International investors will be able to purchase the PDVSA bonds, as well as Venezuelans, who may buy upwards of 1,000 dollars worth and pay for them in bolivars at the official exchange rate.

“I think all the bonds will be taken up,” said Rufino González, head of the Fidevalores stockbroking firm. “By using this escape valve the government will make everyone happy, because it relieves pressure on the parallel currency market, and PDVSA is returning to the international market after a period of many years.” PDVSA’s last bond issue was in 1997, for 1.2 billion dollars.

By means of this bond issue PDVSA will raise an amount similar to the 4.98 billion dollars with which it funded the government’s broad range of social programmes last year.

The bonds are being sold at 105.5 percent of their face value, in combination packages which constrain buyers to purchase 40 percent in paper expiring in 2017, 40 percent expiring in 2027, and 20 percent in bonds due in 2037. Economists and stockbrokers estimate that, taking into account fees and deductions, the bonds in effect allow people to buy dollars at between 2,900 and 3,000 bolivars apiece.

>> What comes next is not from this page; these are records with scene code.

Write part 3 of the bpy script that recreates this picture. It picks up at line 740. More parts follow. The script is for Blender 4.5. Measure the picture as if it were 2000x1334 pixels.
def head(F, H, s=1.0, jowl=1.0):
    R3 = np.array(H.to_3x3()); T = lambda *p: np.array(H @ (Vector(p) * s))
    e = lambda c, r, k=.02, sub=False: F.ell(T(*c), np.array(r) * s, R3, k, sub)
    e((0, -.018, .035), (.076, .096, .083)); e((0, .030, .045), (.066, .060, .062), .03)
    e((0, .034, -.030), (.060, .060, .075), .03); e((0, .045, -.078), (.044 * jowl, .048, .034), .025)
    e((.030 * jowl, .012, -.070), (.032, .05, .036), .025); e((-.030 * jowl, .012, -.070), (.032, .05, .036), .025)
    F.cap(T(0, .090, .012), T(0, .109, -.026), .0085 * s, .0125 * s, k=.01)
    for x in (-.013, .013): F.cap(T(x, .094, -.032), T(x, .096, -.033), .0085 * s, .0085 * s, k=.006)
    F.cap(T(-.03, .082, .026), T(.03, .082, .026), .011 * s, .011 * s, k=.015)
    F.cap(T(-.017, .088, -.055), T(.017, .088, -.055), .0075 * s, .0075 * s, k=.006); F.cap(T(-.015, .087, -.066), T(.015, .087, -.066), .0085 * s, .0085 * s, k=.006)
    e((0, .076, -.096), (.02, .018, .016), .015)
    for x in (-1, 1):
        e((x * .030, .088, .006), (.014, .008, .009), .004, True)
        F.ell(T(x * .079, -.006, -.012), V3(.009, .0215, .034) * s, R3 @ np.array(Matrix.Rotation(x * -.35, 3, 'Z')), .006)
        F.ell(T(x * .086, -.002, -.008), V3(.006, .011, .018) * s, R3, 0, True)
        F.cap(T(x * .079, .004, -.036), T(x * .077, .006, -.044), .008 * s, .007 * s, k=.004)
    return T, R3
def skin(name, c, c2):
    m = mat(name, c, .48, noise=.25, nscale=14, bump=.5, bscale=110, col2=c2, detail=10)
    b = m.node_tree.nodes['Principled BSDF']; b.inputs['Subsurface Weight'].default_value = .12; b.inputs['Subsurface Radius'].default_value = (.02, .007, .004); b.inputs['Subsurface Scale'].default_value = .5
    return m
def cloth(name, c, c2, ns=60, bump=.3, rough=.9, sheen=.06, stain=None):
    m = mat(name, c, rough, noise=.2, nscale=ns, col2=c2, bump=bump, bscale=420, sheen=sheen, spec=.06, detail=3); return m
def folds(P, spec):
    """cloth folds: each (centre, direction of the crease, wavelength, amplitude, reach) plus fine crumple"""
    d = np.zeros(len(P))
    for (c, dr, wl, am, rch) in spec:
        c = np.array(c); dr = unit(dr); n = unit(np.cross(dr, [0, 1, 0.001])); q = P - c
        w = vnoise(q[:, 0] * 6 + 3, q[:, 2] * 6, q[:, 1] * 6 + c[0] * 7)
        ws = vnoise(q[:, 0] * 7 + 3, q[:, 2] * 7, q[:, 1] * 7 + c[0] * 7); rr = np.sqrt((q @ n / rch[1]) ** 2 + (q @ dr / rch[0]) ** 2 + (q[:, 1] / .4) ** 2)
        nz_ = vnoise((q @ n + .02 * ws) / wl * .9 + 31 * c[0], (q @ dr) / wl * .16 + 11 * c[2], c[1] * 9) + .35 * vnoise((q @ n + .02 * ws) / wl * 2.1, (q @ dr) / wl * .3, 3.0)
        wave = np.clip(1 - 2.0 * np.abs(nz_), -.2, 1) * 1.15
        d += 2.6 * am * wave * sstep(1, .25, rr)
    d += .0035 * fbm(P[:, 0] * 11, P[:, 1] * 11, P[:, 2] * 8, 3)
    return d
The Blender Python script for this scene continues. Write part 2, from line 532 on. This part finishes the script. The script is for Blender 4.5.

On the parallel market, at its peak the dollar traded at 4,500 to 4,600 bolivars a month ago, but fell to an exchange rate of 3,900 to 4,000 bolivars when the PDVSA bond issue was announced. It fell further to 3,650 bolivars on the first day of buyer registration for the new PDVSA paper.

“But PDVSA will receive a vast quantity of bolivars, which it will have to spend, and when that money is injected back into the economy in a few months’ time, liquidity in the hands of people on the street will rise again, and the dollar will be under renewed upward pressure,” Guerra warned.

Even before that happens, bond holders will have paper in dollars at a lower cost than in the parallel market, and industrialists and traders will be able to use them to get round the difficulty of obtaining hard currency from the state.

Meanwhile, Antonio Suárez made a brief list of his relatives who can buy bonds, in the knowledge that small investors are to be served first. “What do you say? Maybe this popular capitalism is the beginning of the kind of socialism our president wants,” he said jokingly to this correspondent.